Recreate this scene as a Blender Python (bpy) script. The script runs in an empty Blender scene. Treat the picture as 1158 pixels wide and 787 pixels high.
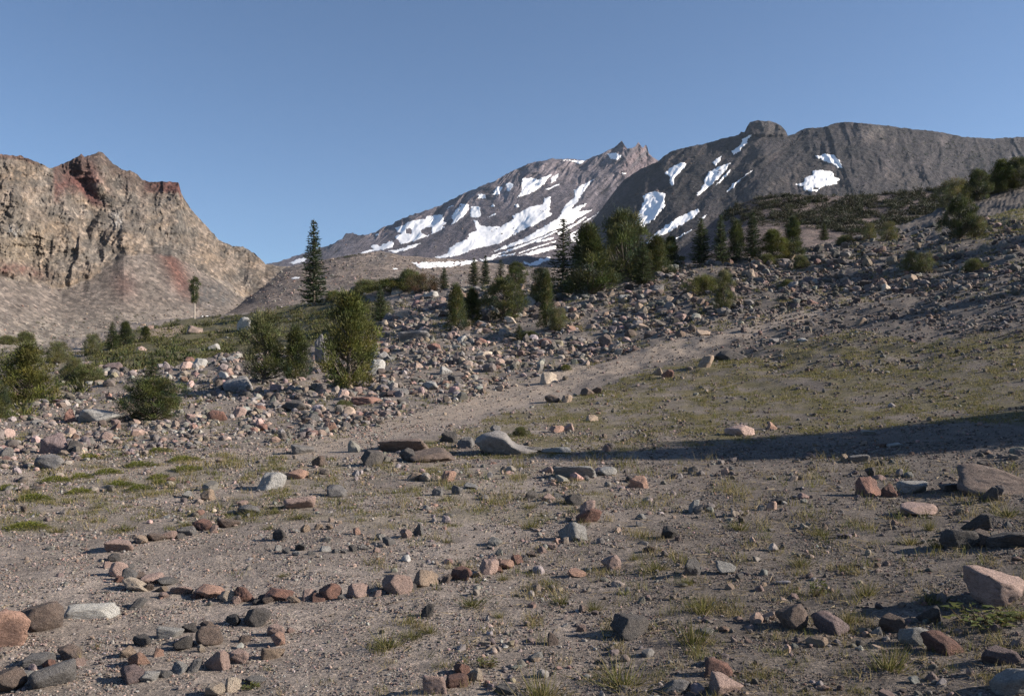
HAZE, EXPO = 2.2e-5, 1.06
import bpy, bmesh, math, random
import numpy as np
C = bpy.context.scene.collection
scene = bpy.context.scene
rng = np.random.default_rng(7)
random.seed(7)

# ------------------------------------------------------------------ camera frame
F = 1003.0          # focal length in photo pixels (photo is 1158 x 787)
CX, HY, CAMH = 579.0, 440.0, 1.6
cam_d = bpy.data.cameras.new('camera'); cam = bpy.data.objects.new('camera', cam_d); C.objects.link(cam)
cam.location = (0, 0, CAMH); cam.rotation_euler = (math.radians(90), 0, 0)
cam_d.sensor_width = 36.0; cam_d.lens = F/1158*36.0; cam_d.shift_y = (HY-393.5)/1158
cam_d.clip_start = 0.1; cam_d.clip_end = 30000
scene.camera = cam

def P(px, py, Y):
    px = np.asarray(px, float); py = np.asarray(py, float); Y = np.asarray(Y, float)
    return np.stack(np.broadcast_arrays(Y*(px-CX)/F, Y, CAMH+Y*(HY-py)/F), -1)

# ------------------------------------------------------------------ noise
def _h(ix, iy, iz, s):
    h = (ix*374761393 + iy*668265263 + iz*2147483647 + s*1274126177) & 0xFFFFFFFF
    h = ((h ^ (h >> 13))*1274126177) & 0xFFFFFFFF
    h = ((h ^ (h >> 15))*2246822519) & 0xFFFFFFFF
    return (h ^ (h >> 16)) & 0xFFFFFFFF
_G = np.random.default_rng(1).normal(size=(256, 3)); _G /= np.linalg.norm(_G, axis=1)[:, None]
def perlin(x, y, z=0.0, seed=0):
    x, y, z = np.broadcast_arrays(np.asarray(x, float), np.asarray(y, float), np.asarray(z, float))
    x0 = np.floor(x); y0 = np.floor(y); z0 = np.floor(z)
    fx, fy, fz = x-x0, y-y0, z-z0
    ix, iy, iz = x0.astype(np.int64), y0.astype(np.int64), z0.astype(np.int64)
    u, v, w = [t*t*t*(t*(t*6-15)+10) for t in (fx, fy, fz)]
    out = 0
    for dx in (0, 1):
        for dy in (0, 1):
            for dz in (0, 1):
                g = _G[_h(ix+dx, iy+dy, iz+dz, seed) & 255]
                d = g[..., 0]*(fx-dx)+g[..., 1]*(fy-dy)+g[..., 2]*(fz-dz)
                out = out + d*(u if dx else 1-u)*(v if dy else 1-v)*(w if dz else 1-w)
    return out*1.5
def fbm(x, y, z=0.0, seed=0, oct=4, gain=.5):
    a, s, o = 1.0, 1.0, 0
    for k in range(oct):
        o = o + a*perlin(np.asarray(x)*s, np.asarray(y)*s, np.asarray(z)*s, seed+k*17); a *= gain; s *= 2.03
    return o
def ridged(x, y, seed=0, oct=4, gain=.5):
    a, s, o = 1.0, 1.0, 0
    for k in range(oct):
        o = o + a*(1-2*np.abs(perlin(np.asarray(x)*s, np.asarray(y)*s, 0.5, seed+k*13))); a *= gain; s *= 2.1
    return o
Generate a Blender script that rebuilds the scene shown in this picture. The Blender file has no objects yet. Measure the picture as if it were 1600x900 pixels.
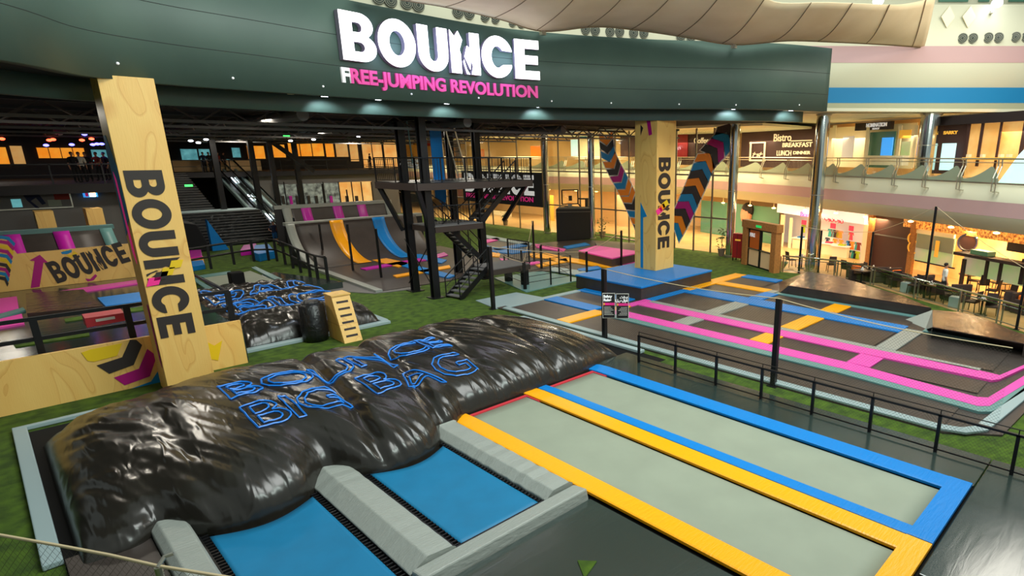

---

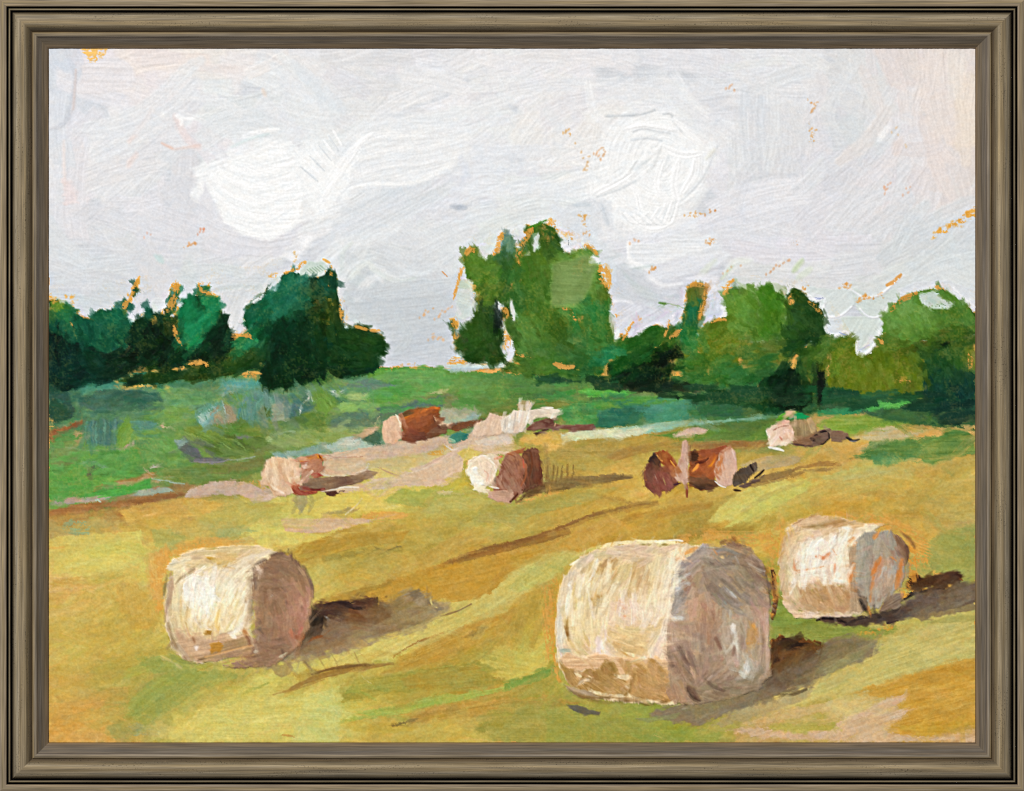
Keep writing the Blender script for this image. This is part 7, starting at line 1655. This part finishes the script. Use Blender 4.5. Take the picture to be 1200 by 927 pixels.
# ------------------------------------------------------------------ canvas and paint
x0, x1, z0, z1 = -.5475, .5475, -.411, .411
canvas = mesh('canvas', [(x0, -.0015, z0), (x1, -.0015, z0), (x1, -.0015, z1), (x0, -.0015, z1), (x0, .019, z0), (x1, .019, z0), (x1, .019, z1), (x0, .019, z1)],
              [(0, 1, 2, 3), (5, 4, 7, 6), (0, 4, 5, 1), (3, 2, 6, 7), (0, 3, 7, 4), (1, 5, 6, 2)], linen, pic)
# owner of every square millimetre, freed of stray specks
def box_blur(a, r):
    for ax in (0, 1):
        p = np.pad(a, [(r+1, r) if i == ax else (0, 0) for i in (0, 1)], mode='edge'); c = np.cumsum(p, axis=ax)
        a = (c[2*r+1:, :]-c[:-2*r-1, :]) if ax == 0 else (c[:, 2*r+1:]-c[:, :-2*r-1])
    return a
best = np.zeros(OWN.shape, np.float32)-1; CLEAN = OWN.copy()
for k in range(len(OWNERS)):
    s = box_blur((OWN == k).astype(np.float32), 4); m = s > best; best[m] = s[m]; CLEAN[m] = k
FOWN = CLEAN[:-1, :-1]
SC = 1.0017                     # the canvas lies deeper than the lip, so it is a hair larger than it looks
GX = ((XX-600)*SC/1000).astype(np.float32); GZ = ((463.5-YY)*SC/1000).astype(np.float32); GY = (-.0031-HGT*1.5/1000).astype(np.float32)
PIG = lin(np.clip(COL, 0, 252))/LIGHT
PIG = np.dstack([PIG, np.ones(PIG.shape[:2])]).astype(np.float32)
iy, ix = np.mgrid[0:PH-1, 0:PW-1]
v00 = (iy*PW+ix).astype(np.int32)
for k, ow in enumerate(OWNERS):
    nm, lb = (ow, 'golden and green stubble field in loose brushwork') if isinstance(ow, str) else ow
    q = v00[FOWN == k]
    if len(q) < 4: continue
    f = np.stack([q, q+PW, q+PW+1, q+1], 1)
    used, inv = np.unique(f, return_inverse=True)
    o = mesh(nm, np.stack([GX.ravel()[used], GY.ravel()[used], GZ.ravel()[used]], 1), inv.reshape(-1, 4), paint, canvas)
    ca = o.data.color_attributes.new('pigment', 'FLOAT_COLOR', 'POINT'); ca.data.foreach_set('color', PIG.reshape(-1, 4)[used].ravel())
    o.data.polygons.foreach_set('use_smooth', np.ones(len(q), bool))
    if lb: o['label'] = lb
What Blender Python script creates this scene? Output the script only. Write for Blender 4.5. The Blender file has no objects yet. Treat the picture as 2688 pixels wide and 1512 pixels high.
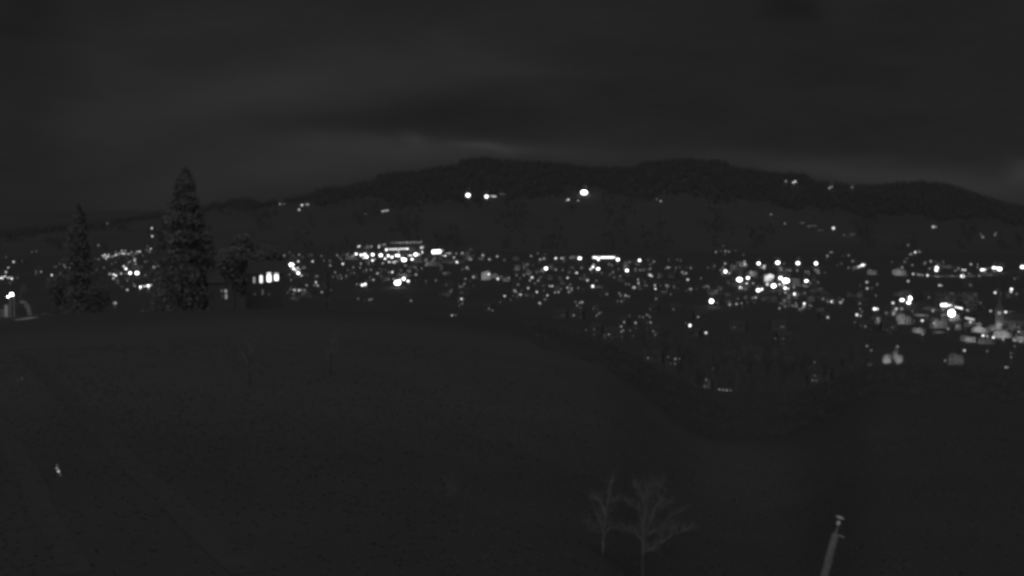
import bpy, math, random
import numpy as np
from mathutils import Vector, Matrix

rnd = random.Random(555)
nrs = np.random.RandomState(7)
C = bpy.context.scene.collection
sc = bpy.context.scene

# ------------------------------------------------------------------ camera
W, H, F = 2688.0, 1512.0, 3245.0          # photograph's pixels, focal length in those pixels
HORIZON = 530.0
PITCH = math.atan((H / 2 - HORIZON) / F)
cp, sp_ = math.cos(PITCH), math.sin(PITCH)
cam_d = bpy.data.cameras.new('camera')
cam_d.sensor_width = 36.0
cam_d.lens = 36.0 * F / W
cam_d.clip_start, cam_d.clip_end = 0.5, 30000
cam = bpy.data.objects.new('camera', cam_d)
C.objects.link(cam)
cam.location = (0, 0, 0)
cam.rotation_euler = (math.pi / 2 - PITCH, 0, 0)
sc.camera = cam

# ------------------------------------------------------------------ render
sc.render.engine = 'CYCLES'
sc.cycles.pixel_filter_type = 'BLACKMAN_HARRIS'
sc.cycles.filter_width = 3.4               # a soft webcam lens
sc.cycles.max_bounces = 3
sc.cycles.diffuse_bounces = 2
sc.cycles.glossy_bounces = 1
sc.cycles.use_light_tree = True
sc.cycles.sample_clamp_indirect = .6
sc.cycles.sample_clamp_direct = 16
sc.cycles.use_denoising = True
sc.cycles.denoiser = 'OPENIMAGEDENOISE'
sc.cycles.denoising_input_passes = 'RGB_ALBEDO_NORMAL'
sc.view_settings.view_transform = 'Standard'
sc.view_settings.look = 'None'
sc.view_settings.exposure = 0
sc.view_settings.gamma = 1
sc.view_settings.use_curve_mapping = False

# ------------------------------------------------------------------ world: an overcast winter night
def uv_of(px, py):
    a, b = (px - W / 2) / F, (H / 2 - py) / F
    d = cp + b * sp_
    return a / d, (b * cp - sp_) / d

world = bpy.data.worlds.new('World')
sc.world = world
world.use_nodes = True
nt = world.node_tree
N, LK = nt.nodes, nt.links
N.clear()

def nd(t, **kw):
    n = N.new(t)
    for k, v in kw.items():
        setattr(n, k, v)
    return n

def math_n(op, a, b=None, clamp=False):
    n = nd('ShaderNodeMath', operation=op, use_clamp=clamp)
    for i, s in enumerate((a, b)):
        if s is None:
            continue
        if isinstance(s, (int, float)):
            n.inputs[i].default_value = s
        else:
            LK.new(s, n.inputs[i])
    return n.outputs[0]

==

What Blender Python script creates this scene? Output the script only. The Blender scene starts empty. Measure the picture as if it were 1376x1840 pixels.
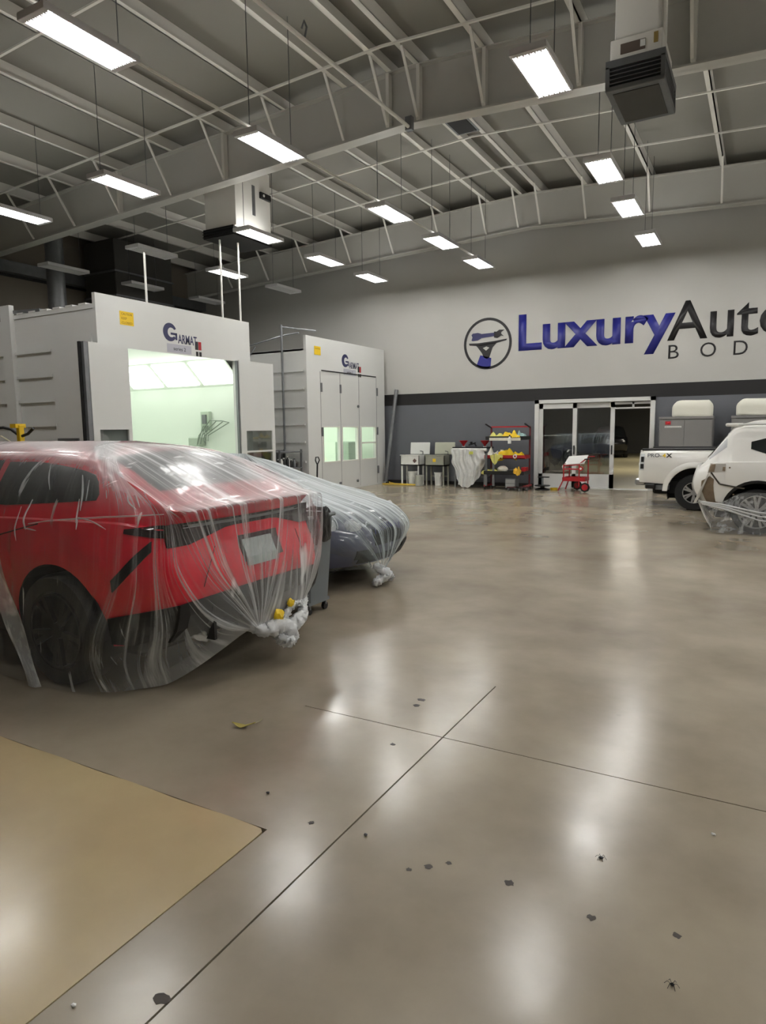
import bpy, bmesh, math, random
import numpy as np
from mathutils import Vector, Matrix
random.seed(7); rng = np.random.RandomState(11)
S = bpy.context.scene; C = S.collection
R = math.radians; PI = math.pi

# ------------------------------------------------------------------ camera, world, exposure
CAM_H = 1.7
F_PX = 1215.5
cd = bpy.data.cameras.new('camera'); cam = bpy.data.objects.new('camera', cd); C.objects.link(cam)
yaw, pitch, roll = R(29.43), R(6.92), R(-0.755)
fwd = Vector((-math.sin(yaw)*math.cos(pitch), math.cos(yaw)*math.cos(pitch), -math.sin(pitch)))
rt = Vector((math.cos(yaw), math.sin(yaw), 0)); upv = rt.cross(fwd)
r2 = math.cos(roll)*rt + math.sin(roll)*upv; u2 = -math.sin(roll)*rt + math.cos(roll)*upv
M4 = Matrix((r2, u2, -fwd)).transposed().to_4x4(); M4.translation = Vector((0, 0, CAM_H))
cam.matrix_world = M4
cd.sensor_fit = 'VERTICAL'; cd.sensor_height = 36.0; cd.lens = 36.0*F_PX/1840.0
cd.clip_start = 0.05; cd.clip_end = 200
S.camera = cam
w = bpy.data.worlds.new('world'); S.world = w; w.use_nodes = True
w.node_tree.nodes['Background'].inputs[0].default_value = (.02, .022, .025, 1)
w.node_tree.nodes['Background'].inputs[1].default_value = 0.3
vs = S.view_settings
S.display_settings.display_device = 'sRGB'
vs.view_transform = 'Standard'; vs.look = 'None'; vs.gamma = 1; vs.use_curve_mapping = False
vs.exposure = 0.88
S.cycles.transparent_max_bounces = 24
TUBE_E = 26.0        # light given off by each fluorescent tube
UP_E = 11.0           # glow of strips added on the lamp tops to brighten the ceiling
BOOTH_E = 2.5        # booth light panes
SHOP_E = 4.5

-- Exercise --
Give again, word for word, only the lines starting at the line with "1512 pixels high." and ending at the line with "sc = bpy.context.scene", keeping both end lines; pictures stay out.

-- Completed exercise --
What Blender Python script creates this scene? Output the script only. Write for Blender 4.5. The Blender file has no objects yet. Treat the picture as 2688 pixels wide and 1512 pixels high.
import bpy, math, random
import numpy as np
from mathutils import Vector, Matrix

rnd = random.Random(555)
nrs = np.random.RandomState(7)
C = bpy.context.scene.collection
sc = bpy.context.scene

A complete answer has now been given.